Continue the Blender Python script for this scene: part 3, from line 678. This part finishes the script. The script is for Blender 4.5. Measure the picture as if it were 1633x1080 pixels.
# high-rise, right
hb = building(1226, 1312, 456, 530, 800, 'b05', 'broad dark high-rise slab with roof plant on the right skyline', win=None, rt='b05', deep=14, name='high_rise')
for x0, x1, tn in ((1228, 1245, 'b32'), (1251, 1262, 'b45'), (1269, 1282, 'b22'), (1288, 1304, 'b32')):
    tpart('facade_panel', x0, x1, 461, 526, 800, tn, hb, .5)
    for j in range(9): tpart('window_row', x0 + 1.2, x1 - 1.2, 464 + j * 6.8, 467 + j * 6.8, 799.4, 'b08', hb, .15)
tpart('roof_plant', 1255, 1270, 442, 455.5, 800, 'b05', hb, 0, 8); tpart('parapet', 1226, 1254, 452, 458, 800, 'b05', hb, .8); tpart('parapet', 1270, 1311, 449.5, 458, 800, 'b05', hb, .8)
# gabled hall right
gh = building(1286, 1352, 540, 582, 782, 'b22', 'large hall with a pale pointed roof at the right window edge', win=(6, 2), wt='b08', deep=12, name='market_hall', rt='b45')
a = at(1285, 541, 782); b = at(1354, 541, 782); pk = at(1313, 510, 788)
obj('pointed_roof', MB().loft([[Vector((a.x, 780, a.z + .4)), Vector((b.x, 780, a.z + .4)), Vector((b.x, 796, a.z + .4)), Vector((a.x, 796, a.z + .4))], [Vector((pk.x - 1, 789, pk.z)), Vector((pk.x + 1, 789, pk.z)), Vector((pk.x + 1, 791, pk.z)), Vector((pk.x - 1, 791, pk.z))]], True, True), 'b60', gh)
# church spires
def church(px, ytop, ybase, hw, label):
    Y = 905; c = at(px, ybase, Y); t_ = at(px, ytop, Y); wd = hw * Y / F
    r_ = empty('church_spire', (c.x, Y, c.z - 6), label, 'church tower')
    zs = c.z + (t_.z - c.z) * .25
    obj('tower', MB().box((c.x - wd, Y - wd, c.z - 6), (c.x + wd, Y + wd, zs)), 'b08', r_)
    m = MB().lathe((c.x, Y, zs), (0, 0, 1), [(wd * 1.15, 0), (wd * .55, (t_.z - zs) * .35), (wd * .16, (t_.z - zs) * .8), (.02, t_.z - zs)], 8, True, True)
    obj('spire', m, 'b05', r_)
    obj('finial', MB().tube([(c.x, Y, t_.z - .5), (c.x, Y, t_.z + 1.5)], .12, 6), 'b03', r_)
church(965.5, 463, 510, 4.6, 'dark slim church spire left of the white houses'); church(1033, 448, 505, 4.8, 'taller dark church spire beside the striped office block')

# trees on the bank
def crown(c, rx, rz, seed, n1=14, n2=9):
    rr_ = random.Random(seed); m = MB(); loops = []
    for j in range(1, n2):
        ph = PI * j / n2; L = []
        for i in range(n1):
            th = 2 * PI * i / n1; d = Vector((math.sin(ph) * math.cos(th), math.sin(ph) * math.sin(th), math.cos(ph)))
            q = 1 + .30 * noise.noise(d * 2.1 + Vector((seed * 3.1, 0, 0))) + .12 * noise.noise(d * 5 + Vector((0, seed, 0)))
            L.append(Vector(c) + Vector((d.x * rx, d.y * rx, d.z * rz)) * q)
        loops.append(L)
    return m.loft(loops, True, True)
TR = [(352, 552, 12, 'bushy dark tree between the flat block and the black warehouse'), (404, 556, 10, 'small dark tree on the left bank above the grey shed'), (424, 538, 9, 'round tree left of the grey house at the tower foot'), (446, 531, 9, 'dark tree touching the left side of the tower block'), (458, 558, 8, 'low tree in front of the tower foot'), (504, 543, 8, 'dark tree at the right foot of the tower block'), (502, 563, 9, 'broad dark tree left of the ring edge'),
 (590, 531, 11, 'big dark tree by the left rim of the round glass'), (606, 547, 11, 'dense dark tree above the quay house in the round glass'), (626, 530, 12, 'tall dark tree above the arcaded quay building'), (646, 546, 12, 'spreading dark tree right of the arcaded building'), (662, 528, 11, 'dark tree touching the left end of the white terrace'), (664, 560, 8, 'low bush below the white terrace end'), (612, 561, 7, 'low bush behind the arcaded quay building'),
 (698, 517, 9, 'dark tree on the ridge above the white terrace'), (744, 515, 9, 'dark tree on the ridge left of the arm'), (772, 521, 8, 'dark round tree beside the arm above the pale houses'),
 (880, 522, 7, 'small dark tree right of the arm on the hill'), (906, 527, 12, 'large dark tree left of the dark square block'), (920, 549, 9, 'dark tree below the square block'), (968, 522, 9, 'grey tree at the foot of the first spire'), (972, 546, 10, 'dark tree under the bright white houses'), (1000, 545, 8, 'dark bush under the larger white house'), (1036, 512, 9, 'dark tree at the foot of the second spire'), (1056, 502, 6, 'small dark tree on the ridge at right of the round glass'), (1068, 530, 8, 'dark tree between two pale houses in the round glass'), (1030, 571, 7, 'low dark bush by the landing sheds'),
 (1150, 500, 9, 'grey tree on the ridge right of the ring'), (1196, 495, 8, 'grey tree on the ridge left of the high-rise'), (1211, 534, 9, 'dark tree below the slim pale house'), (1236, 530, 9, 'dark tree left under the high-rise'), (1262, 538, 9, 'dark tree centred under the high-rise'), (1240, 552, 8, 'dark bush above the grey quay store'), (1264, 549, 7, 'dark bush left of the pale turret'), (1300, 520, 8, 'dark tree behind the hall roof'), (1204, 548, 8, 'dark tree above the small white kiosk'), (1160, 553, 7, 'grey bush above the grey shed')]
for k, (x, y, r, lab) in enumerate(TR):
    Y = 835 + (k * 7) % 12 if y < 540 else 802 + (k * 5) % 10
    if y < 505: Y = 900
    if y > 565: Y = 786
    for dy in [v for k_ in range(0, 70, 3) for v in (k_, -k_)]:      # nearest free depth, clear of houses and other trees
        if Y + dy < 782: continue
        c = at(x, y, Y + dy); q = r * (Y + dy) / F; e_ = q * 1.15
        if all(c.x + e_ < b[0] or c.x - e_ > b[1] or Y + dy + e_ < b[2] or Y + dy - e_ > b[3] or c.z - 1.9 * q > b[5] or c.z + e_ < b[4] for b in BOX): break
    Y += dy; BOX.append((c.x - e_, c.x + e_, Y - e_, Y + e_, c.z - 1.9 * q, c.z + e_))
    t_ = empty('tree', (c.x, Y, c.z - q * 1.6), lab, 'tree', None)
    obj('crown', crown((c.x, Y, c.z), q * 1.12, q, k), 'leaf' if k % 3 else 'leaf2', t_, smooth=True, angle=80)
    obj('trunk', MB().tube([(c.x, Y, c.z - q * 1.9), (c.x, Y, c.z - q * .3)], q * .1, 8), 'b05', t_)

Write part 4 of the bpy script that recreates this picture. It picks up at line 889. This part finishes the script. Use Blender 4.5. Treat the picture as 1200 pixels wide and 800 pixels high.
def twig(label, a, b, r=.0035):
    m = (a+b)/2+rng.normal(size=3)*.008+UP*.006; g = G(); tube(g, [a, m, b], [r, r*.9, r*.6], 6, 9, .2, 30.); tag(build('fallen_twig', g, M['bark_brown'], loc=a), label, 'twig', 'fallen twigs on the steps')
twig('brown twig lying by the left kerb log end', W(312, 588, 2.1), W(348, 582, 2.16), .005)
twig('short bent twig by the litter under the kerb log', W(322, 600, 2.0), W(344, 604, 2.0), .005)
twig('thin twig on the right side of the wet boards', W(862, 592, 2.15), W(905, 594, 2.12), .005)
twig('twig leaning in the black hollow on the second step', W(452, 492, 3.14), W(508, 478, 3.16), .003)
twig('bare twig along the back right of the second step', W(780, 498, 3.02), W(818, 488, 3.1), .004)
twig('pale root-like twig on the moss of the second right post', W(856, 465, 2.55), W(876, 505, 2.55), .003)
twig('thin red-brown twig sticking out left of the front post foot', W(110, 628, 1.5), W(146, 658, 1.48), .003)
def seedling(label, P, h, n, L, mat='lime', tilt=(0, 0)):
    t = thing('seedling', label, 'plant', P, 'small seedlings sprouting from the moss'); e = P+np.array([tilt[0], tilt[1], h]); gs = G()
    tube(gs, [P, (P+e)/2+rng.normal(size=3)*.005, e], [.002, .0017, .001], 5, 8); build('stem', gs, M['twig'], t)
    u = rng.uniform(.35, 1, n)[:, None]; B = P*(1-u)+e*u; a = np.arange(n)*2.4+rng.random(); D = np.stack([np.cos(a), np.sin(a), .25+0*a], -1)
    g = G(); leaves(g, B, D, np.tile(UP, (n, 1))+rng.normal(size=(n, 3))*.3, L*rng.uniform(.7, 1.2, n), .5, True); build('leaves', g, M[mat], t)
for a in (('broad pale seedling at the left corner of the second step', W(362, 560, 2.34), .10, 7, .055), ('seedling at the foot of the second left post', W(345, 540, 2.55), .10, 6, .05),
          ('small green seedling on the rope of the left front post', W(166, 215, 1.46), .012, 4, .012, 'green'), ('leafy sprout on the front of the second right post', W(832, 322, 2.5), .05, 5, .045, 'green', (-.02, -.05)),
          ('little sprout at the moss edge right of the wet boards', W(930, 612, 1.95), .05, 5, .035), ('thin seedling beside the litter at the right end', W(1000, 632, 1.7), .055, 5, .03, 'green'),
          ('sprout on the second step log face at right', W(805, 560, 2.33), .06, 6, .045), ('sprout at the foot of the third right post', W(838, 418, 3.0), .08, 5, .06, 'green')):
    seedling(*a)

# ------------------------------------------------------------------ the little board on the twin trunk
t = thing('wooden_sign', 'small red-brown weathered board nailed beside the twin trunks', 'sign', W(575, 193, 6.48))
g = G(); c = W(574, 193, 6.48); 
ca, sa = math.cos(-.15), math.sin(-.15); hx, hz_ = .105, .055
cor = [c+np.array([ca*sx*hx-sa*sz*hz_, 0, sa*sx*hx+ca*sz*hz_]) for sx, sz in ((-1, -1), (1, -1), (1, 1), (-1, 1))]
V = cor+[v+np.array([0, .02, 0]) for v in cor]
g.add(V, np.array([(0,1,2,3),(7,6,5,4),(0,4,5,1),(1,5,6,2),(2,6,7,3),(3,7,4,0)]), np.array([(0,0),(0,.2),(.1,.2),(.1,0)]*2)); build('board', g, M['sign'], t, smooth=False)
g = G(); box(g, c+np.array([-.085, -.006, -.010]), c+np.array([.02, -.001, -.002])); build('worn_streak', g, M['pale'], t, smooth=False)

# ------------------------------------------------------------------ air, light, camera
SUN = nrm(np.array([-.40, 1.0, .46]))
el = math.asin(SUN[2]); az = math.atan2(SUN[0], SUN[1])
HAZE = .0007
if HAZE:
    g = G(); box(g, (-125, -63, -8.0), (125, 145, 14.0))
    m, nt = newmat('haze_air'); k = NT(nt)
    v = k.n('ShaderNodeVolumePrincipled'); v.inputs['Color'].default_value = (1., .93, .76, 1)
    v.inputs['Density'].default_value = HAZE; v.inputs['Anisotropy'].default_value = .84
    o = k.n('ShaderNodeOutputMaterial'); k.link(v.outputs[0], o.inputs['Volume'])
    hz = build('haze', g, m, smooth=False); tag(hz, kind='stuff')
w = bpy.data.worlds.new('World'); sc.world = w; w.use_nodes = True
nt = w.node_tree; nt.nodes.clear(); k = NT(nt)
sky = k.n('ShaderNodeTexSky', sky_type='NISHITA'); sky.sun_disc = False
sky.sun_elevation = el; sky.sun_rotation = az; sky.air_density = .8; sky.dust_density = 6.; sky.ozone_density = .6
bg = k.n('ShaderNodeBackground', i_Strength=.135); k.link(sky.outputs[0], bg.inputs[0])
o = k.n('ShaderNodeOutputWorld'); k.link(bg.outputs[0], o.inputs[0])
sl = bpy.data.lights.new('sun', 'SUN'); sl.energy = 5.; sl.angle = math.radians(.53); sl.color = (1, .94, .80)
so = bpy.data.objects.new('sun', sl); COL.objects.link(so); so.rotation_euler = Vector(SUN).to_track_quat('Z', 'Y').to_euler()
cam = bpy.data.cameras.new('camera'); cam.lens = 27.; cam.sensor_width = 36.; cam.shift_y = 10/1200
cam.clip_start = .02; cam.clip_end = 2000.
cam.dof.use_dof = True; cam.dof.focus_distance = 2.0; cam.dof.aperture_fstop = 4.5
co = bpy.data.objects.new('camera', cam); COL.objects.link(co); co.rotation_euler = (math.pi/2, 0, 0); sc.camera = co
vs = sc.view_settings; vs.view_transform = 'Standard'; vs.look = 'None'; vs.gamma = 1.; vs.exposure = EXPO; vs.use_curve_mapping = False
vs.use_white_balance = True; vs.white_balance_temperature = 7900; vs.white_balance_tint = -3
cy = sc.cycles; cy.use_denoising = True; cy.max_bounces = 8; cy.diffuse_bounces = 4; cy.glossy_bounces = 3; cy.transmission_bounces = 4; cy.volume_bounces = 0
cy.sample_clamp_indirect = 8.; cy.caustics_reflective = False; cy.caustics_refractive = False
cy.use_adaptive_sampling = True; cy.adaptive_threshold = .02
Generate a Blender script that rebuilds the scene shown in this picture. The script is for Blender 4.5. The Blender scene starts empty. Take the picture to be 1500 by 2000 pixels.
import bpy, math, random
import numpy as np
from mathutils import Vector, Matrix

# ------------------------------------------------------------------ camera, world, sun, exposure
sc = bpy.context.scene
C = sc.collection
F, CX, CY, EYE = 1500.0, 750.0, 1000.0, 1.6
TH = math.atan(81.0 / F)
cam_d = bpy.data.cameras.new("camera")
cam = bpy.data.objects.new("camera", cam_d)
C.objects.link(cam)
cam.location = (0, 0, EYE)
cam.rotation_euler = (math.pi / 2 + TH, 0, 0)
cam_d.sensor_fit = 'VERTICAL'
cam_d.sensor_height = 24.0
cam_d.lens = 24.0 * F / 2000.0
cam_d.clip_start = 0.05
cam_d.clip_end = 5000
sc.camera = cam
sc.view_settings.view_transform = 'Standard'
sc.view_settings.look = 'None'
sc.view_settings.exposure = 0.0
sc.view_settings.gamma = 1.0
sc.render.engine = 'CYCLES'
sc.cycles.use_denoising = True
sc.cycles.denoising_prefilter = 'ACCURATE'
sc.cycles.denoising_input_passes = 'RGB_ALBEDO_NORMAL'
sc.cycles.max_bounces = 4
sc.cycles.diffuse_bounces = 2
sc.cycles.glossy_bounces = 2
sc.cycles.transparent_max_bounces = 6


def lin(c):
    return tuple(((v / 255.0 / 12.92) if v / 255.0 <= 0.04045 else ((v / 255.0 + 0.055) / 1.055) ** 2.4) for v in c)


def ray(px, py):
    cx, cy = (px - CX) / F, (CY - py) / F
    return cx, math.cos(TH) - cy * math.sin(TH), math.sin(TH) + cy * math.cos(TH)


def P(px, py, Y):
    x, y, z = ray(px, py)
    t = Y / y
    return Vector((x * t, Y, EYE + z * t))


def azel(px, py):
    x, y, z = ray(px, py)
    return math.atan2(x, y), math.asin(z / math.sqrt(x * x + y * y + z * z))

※

Task directions:
Every line from the one holding "Generate a Blender" through the final line of the listing must be echoed exactly; leave out all other lines.

Problem solution:
Generate a Blender script that rebuilds the scene shown in this picture. The script is for Blender 4.5. The Blender scene starts empty. Take the picture to be 1500 by 2000 pixels.
import bpy, math, random
import numpy as np
from mathutils import Vector, Matrix

# ------------------------------------------------------------------ camera, world, sun, exposure
sc = bpy.context.scene
C = sc.collection
F, CX, CY, EYE = 1500.0, 750.0, 1000.0, 1.6
TH = math.atan(81.0 / F)
cam_d = bpy.data.cameras.new("camera")
cam = bpy.data.objects.new("camera", cam_d)
C.objects.link(cam)
cam.location = (0, 0, EYE)
cam.rotation_euler = (math.pi / 2 + TH, 0, 0)
cam_d.sensor_fit = 'VERTICAL'
cam_d.sensor_height = 24.0
cam_d.lens = 24.0 * F / 2000.0
cam_d.clip_start = 0.05
cam_d.clip_end = 5000
sc.camera = cam
sc.view_settings.view_transform = 'Standard'
sc.view_settings.look = 'None'
sc.view_settings.exposure = 0.0
sc.view_settings.gamma = 1.0
sc.render.engine = 'CYCLES'
sc.cycles.use_denoising = True
sc.cycles.denoising_prefilter = 'ACCURATE'
sc.cycles.denoising_input_passes = 'RGB_ALBEDO_NORMAL'
sc.cycles.max_bounces = 4
sc.cycles.diffuse_bounces = 2
sc.cycles.glossy_bounces = 2
sc.cycles.transparent_max_bounces = 6


def lin(c):
    return tuple(((v / 255.0 / 12.92) if v / 255.0 <= 0.04045 else ((v / 255.0 + 0.055) / 1.055) ** 2.4) for v in c)


def ray(px, py):
    cx, cy = (px - CX) / F, (CY - py) / F
    return cx, math.cos(TH) - cy * math.sin(TH), math.sin(TH) + cy * math.cos(TH)


def P(px, py, Y):
    x, y, z = ray(px, py)
    t = Y / y
    return Vector((x * t, Y, EYE + z * t))


def azel(px, py):
    x, y, z = ray(px, py)
    return math.atan2(x, y), math.asin(z / math.sqrt(x * x + y * y + z * z))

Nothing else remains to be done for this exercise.